Bölgesel dağılım, tüketicilere sağlanan destek açısından da farklılıklar gösteriyor. 2021-2023 döneminde tüketicilere verilen tarımsal desteklerin yüzde 67’si ABD, yüzde 29’u ise Hindistan tarafından karşılandı.
Verimlilik, üretim artışındaki itici güç
Son yıllarda verimlilik uygulamalarındaki artış, tarımsal üretimde önemli bir yükselişin temel itici gücü olmuştur. Ancak, bu verimlilik uygulamaları tek başına üretimi artırmak için yeterli olmamaktadır. OECD, dünya genelindeki gerilimlerin ve gıda sistemlerinin karşılaştığı sürekli zorluklar ışığında, tarımın daha sürdürülebilir, üretken ve dirençli hale gelmesi için çeşitli politika yaklaşımları önermektedir. Bu öneriler arasında şunlar yer alıyor:
- Sürdürülebilir verimlilik artışı stratejileri için net hedefler belirlemek,
- Verimlilik kapasitesini artırmak amacıyla yatırımlar yapmak,
- Çevresel etkileri azaltmak,
- Çevresel açıdan sürdürülebilir üretim uygulamalarına yönelik üretici desteğini artırmak,
- Doğal kaynakların sürdürülebilir yönetimini sağlamak,
- İnovasyon sistemlerini belirleyerek gelişmiş verimlilik ve çevresel performans hedeflerini daha iyi yönlendirmek.
Türkiye’de tarıma sağlanan destekler
OECD raporuna göre, Türkiye’de 2021-2023 döneminde üreticilere verilen destekler, yüzde 11 ile OECD ortalamasına yakın bir düzeyde kalmıştır.

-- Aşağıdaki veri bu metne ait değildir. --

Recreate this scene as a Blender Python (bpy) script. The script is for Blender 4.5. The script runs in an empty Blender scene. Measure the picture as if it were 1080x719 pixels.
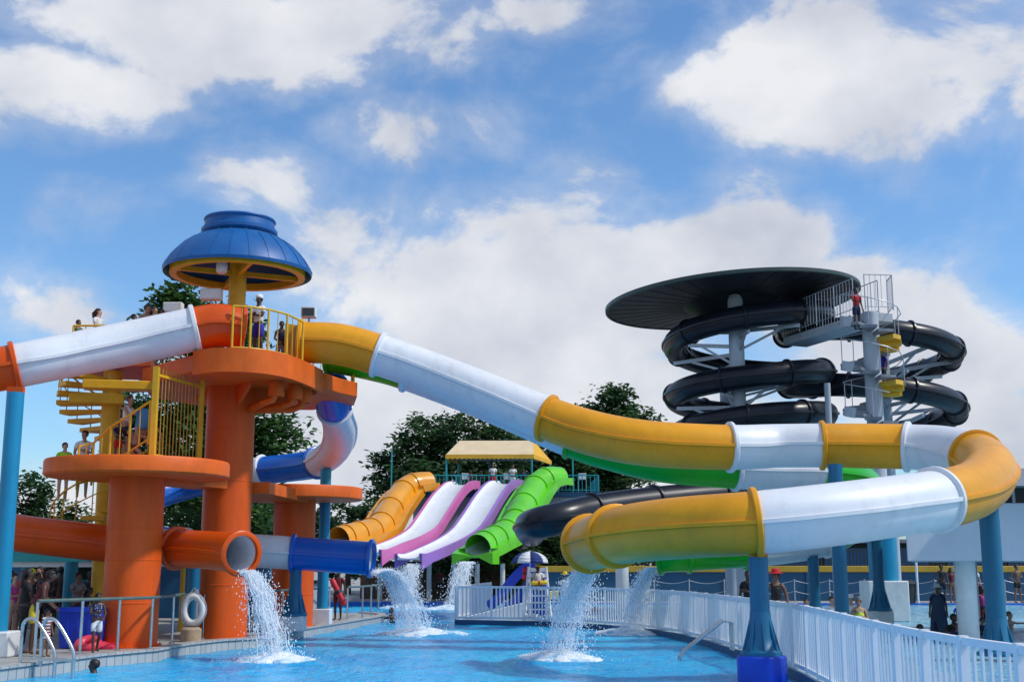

Üreticilere yönelik bütçe desteği, belirli ürünlerin üreticilerine sağlanan prim ödemeleri şeklinde sunulurken, fındık gibi spesifik ürünlere özgü alan ödemeleri de devam etmektedir. Diğer destek türleri arasında alana dayalı ürün sigortası, mazot ve gübre maliyetlerini karşılama desteği yer almaktadır.
Türkiye’de bu dönemde sektöre yapılan toplam destek, 2021-2023 arasındaki gayri safi yurtiçi hasılanın yüzde 1’ine karşılık gelmektedir. Bu oran, tarım sektörünün genel ekonomik büyümeye kıyasla daha hızlı bir büyüme gösterdiğini ortaya koymakta ve OECD ortalaması olan yüzde 0,6’nın üzerinde bir değer taşımaktadır. Ayrıca, Türkiye’de sürdürülebilir verimlilik artışı için inovasyon, sulama sistemlerinin iyileştirilmesi ve yerel koşullara uygun mahsullerin geliştirilmesi ile kullanılmasına odaklanılmaktadır. Ancak OECD, bu modelin çiftçileri yeni ürünler veya yöntemler denemekten caydırmayacak şekilde uygulanması ve çiftçiler için elverişli bir ortam sağlamaya odaklanması gerektiğini vurgulamaktadır.